WHAT TO WORK ON :: Omit any picture, and return the remaining data exactly as written.

COLLECTED MATERIAL ::
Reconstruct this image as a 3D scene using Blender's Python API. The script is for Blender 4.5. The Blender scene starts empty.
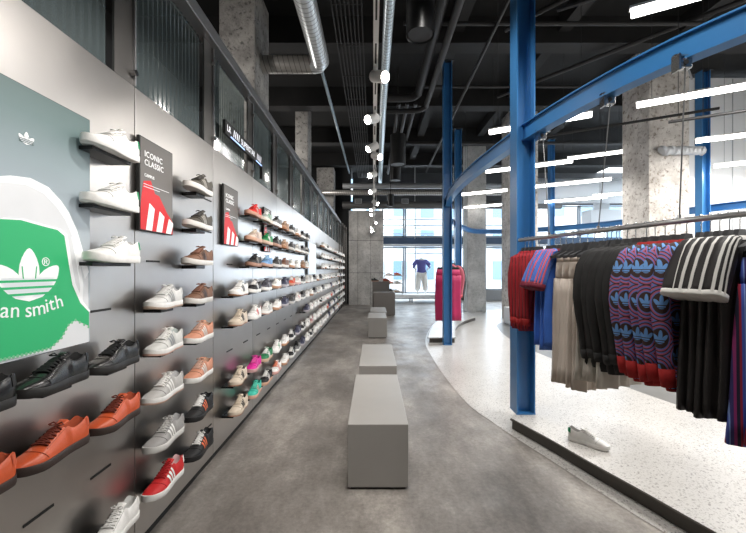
import bpy, bmesh, math, random
from mathutils import Vector, Matrix
random.seed(7)
PI = math.pi
S = 0.868            # everything is laid out in layout units, then brought to metres at the end
F = 373.0
C = bpy.context.scene.collection
sc = bpy.context.scene

# ------------------------------------------------------------------ materials
MATS = {}
def newmat(name):
    m = bpy.data.materials.new(name); m.use_nodes = True
    nt = m.node_tree
    return m, nt, nt.nodes['Principled BSDF']
def ramp(nt, fac, stops):
    r = nt.nodes.new('ShaderNodeValToRGB')
    els = r.color_ramp.elements
    while len(els) < len(stops): els.new(0.5)
    for e, (p, c) in zip(els, stops):
        e.position = p; e.color = (*c, 1)
    nt.links.new(fac, r.inputs['Fac'])
    return r.outputs['Color']
def noise(nt, scale, detail=4, rough=.55, coord='Object', stretch=None):
    tc = nt.nodes.new('ShaderNodeTexCoord'); n = nt.nodes.new('ShaderNodeTexNoise')
    n.inputs['Scale'].default_value = scale; n.inputs['Detail'].default_value = detail; n.inputs['Roughness'].default_value = rough
    v = tc.outputs[coord]
    if stretch:
        mp = nt.nodes.new('ShaderNodeMapping'); mp.inputs['Scale'].default_value = stretch
        nt.links.new(v, mp.inputs['Vector']); v = mp.outputs['Vector']
    nt.links.new(v, n.inputs['Vector'])
    return n.outputs['Fac']
def bump(nt, b, h, strength, dist=.01):
    bp = nt.nodes.new('ShaderNodeBump'); bp.inputs['Strength'].default_value = strength; bp.inputs['Distance'].default_value = dist
    nt.links.new(h, bp.inputs['Height']); nt.links.new(bp.outputs['Normal'], b.inputs['Normal'])
def mat(name, col, rough=.5, metal=0, var=.0, scale=8, bmp=0, bscale=60, emit=0, spec=.5, sheen=0):
    if name in MATS: return MATS[name]
    m, nt, b = newmat(name)
    b.inputs['Base Color'].default_value = (*col, 1)
    b.inputs['Roughness'].default_value = rough; b.inputs['Metallic'].default_value = metal
    b.inputs['Specular IOR Level'].default_value = spec
    if sheen: b.inputs['Sheen Weight'].default_value = sheen
    if var:
        n = noise(nt, scale)
        c = ramp(nt, n, [(.3, tuple(max(0, x*(1-var)) for x in col)), (.7, tuple(min(1, x*(1+var)) for x in col))])
        nt.links.new(c, b.inputs['Base Color'])
    if bmp: bump(nt, b, noise(nt, bscale), bmp, .004)
    if emit:
        b.inputs['Emission Color'].default_value = (*col, 1); b.inputs['Emission Strength'].default_value = emit
    MATS[name] = m
    return m

# node math helper
class E:
    def __init__(s, nt, o): s.nt = nt; s.o = o
    def _op(s, op, *a):
        n = s.nt.nodes.new('ShaderNodeMath'); n.operation = op
        for i, x in enumerate((s,)+a):
            if isinstance(x, E): s.nt.links.new(x.o, n.inputs[i])
            else: n.inputs[i].default_value = x
        return E(s.nt, n.outputs[0])
    def __add__(s, x): return s._op('ADD', x)
    def __sub__(s, x): return s._op('SUBTRACT', x)
    def __mul__(s, x): return s._op('MULTIPLY', x)
    def __truediv__(s, x): return s._op('DIVIDE', x)
    def mod(s, x): return s._op('FLOORED_MODULO', x)
    def lt(s, x): return s._op('LESS_THAN', x)
    def gt(s, x): return s._op('GREATER_THAN', x)
    def mx(s, x): return s._op('MAXIMUM', x)
    def sin(s): return s._op('SINE')
    def sqrt(s): return s._op('SQRT')
    def abs(s): return s._op('ABSOLUTE')
def mixc(nt, fac, a, b):
    n = nt.nodes.new('ShaderNodeMix'); n.data_type = 'RGBA'
    nt.links.new(fac.o, n.inputs[0])
    for i, x in ((6, a), (7, b)):
        if isinstance(x, tuple): n.inputs[i].default_value = (*x, 1)
        else: nt.links.new(x, n.inputs[i])
    return n.outputs[2]
def xyz(nt):
    tc = nt.nodes.new('ShaderNodeTexCoord'); sp = nt.nodes.new('ShaderNodeSeparateXYZ')
    nt.links.new(tc.outputs['Object'], sp.inputs[0])
    return [E(nt, sp.outputs[i]) for i in range(3)]

def m_concrete_floor():
    m, nt, b = newmat('dark concrete floor')
    n1 = noise(nt, .95, 9, .72, stretch=(1.6, .8, 1)); n2 = noise(nt, 40, 5, .7)
    c = ramp(nt, n1, [(.32, (.125, .112, .10)), (.5, (.255, .232, .21)), (.66, (.46, .425, .385))])
    c2 = ramp(nt, n2, [(.3, (.75, .75, .75)), (.7, (1.15, 1.15, 1.15))])
    mx = nt.nodes.new('ShaderNodeMix'); mx.data_type = 'RGBA'; mx.blend_type = 'MULTIPLY'; mx.inputs[0].default_value = 1
    nt.links.new(c, mx.inputs[6]); nt.links.new(c2, mx.inputs[7]); nt.links.new(mx.outputs[2], b.inputs['Base Color'])
    r = ramp(nt, noise(nt, 2.3, 6, .6), [(.3, (.3,)*3), (.7, (.55,)*3)])
    nt.links.new(r, b.inputs['Roughness']); bump(nt, b, n2, .12, .003)
    return m
def m_terrazzo():
    m, nt, b = newmat('white terrazzo')
    tc = nt.nodes.new('ShaderNodeTexCoord')
    def vor(scale, t0, t1):
        v = nt.nodes.new('ShaderNodeTexVoronoi'); v.inputs['Scale'].default_value = scale
        nt.links.new(tc.outputs['Object'], v.inputs['Vector'])
        return ramp(nt, v.outputs['Color'], [(t0, (0, 0, 0)), (t1, (1, 1, 1))])
    s1 = vor(105, .14, .20); s2 = vor(170, .22, .30)
    base = ramp(nt, noise(nt, 1.5, 4), [(.3, (.57, .55, .52)), (.7, (.68, .66, .63))])
    def mulc(a, cdark, fac):
        n = nt.nodes.new('ShaderNodeMix'); n.data_type = 'RGBA'
        nt.links.new(fac, n.inputs[0]); n.inputs[6].default_value = (*cdark, 1); nt.links.new(a, n.inputs[7])
        return n.outputs[2]
    c = mulc(base, (.44, .42, .39), s2); c = mulc(c, (.30, .28, .26), s1)
    nt.links.new(c, b.inputs['Base Color']); b.inputs['Roughness'].default_value = .32
    return m
def m_rough_concrete(name, lo, hi, pit):
    m, nt, b = newmat(name)
    n1 = noise(nt, 2.2, 10, .7); n2 = noise(nt, 14, 8, .75)
    c = ramp(nt, n1, [(.32, lo), (.68, hi)])
    k = ramp(nt, n2, [(.38, pit), (.47, (1, 1, 1))])
    mx = nt.nodes.new('ShaderNodeMix'); mx.data_type = 'RGBA'; mx.blend_type = 'MULTIPLY'; mx.inputs[0].default_value = 1
    nt.links.new(c, mx.inputs[6]); nt.links.new(k, mx.inputs[7]); nt.links.new(mx.outputs[2], b.inputs['Base Color'])
    b.inputs['Roughness'].default_value = .85; bump(nt, b, n2, .9, .02)
    return m
def m_steel_panel():
    m, nt, b = newmat('brushed steel sheet')
    b.inputs['Metallic'].default_value = 1.0
    c = ramp(nt, noise(nt, .9, 5, .6), [(.3, (.52, .495, .47)), (.7, (.62, .595, .57))])
    nt.links.new(c, b.inputs['Base Color'])
    r = ramp(nt, noise(nt, 2, 6, .6, stretch=(1, 1, .5)), [(.3, (.29,)*3), (.7, (.36,)*3)])
    nt.links.new(r, b.inputs['Roughness'])
    return m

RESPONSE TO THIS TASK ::
Reconstruct this image as a 3D scene using Blender's Python API. The script is for Blender 4.5. The Blender scene starts empty.
import bpy, bmesh, math, random
from mathutils import Vector, Matrix
random.seed(7)
PI = math.pi
S = 0.868            # everything is laid out in layout units, then brought to metres at the end
F = 373.0
C = bpy.context.scene.collection
sc = bpy.context.scene

# ------------------------------------------------------------------ materials
MATS = {}
def newmat(name):
    m = bpy.data.materials.new(name); m.use_nodes = True
    nt = m.node_tree
    return m, nt, nt.nodes['Principled BSDF']
def ramp(nt, fac, stops):
    r = nt.nodes.new('ShaderNodeValToRGB')
    els = r.color_ramp.elements
    while len(els) < len(stops): els.new(0.5)
    for e, (p, c) in zip(els, stops):
        e.position = p; e.color = (*c, 1)
    nt.links.new(fac, r.inputs['Fac'])
    return r.outputs['Color']
def noise(nt, scale, detail=4, rough=.55, coord='Object', stretch=None):
    tc = nt.nodes.new('ShaderNodeTexCoord'); n = nt.nodes.new('ShaderNodeTexNoise')
    n.inputs['Scale'].default_value = scale; n.inputs['Detail'].default_value = detail; n.inputs['Roughness'].default_value = rough
    v = tc.outputs[coord]
    if stretch:
        mp = nt.nodes.new('ShaderNodeMapping'); mp.inputs['Scale'].default_value = stretch
        nt.links.new(v, mp.inputs['Vector']); v = mp.outputs['Vector']
    nt.links.new(v, n.inputs['Vector'])
    return n.outputs['Fac']
def bump(nt, b, h, strength, dist=.01):
    bp = nt.nodes.new('ShaderNodeBump'); bp.inputs['Strength'].default_value = strength; bp.inputs['Distance'].default_value = dist
    nt.links.new(h, bp.inputs['Height']); nt.links.new(bp.outputs['Normal'], b.inputs['Normal'])
def mat(name, col, rough=.5, metal=0, var=.0, scale=8, bmp=0, bscale=60, emit=0, spec=.5, sheen=0):
    if name in MATS: return MATS[name]
    m, nt, b = newmat(name)
    b.inputs['Base Color'].default_value = (*col, 1)
    b.inputs['Roughness'].default_value = rough; b.inputs['Metallic'].default_value = metal
    b.inputs['Specular IOR Level'].default_value = spec
    if sheen: b.inputs['Sheen Weight'].default_value = sheen
    if var:
        n = noise(nt, scale)
        c = ramp(nt, n, [(.3, tuple(max(0, x*(1-var)) for x in col)), (.7, tuple(min(1, x*(1+var)) for x in col))])
        nt.links.new(c, b.inputs['Base Color'])
    if bmp: bump(nt, b, noise(nt, bscale), bmp, .004)
    if emit:
        b.inputs['Emission Color'].default_value = (*col, 1); b.inputs['Emission Strength'].default_value = emit
    MATS[name] = m
    return m

# node math helper
class E:
    def __init__(s, nt, o): s.nt = nt; s.o = o
    def _op(s, op, *a):
        n = s.nt.nodes.new('ShaderNodeMath'); n.operation = op
        for i, x in enumerate((s,)+a):
            if isinstance(x, E): s.nt.links.new(x.o, n.inputs[i])
            else: n.inputs[i].default_value = x
        return E(s.nt, n.outputs[0])
    def __add__(s, x): return s._op('ADD', x)
    def __sub__(s, x): return s._op('SUBTRACT', x)
    def __mul__(s, x): return s._op('MULTIPLY', x)
    def __truediv__(s, x): return s._op('DIVIDE', x)
    def mod(s, x): return s._op('FLOORED_MODULO', x)
    def lt(s, x): return s._op('LESS_THAN', x)
    def gt(s, x): return s._op('GREATER_THAN', x)
    def mx(s, x): return s._op('MAXIMUM', x)
    def sin(s): return s._op('SINE')
    def sqrt(s): return s._op('SQRT')
    def abs(s): return s._op('ABSOLUTE')
def mixc(nt, fac, a, b):
    n = nt.nodes.new('ShaderNodeMix'); n.data_type = 'RGBA'
    nt.links.new(fac.o, n.inputs[0])
    for i, x in ((6, a), (7, b)):
        if isinstance(x, tuple): n.inputs[i].default_value = (*x, 1)
        else: nt.links.new(x, n.inputs[i])
    return n.outputs[2]
def xyz(nt):
    tc = nt.nodes.new('ShaderNodeTexCoord'); sp = nt.nodes.new('ShaderNodeSeparateXYZ')
    nt.links.new(tc.outputs['Object'], sp.inputs[0])
    return [E(nt, sp.outputs[i]) for i in range(3)]

def m_concrete_floor():
    m, nt, b = newmat('dark concrete floor')
    n1 = noise(nt, .95, 9, .72, stretch=(1.6, .8, 1)); n2 = noise(nt, 40, 5, .7)
    c = ramp(nt, n1, [(.32, (.125, .112, .10)), (.5, (.255, .232, .21)), (.66, (.46, .425, .385))])
    c2 = ramp(nt, n2, [(.3, (.75, .75, .75)), (.7, (1.15, 1.15, 1.15))])
    mx = nt.nodes.new('ShaderNodeMix'); mx.data_type = 'RGBA'; mx.blend_type = 'MULTIPLY'; mx.inputs[0].default_value = 1
    nt.links.new(c, mx.inputs[6]); nt.links.new(c2, mx.inputs[7]); nt.links.new(mx.outputs[2], b.inputs['Base Color'])
    r = ramp(nt, noise(nt, 2.3, 6, .6), [(.3, (.3,)*3), (.7, (.55,)*3)])
    nt.links.new(r, b.inputs['Roughness']); bump(nt, b, n2, .12, .003)
    return m
def m_terrazzo():
    m, nt, b = newmat('white terrazzo')
    tc = nt.nodes.new('ShaderNodeTexCoord')
    def vor(scale, t0, t1):
        v = nt.nodes.new('ShaderNodeTexVoronoi'); v.inputs['Scale'].default_value = scale
        nt.links.new(tc.outputs['Object'], v.inputs['Vector'])
        return ramp(nt, v.outputs['Color'], [(t0, (0, 0, 0)), (t1, (1, 1, 1))])
    s1 = vor(105, .14, .20); s2 = vor(170, .22, .30)
    base = ramp(nt, noise(nt, 1.5, 4), [(.3, (.57, .55, .52)), (.7, (.68, .66, .63))])
    def mulc(a, cdark, fac):
        n = nt.nodes.new('ShaderNodeMix'); n.data_type = 'RGBA'
        nt.links.new(fac, n.inputs[0]); n.inputs[6].default_value = (*cdark, 1); nt.links.new(a, n.inputs[7])
        return n.outputs[2]
    c = mulc(base, (.44, .42, .39), s2); c = mulc(c, (.30, .28, .26), s1)
    nt.links.new(c, b.inputs['Base Color']); b.inputs['Roughness'].default_value = .32
    return m
def m_rough_concrete(name, lo, hi, pit):
    m, nt, b = newmat(name)
    n1 = noise(nt, 2.2, 10, .7); n2 = noise(nt, 14, 8, .75)
    c = ramp(nt, n1, [(.32, lo), (.68, hi)])
    k = ramp(nt, n2, [(.38, pit), (.47, (1, 1, 1))])
    mx = nt.nodes.new('ShaderNodeMix'); mx.data_type = 'RGBA'; mx.blend_type = 'MULTIPLY'; mx.inputs[0].default_value = 1
    nt.links.new(c, mx.inputs[6]); nt.links.new(k, mx.inputs[7]); nt.links.new(mx.outputs[2], b.inputs['Base Color'])
    b.inputs['Roughness'].default_value = .85; bump(nt, b, n2, .9, .02)
    return m
def m_steel_panel():
    m, nt, b = newmat('brushed steel sheet')
    b.inputs['Metallic'].default_value = 1.0
    c = ramp(nt, noise(nt, .9, 5, .6), [(.3, (.52, .495, .47)), (.7, (.62, .595, .57))])
    nt.links.new(c, b.inputs['Base Color'])
    r = ramp(nt, noise(nt, 2, 6, .6, stretch=(1, 1, .5)), [(.3, (.29,)*3), (.7, (.36,)*3)])
    nt.links.new(r, b.inputs['Roughness'])
    return m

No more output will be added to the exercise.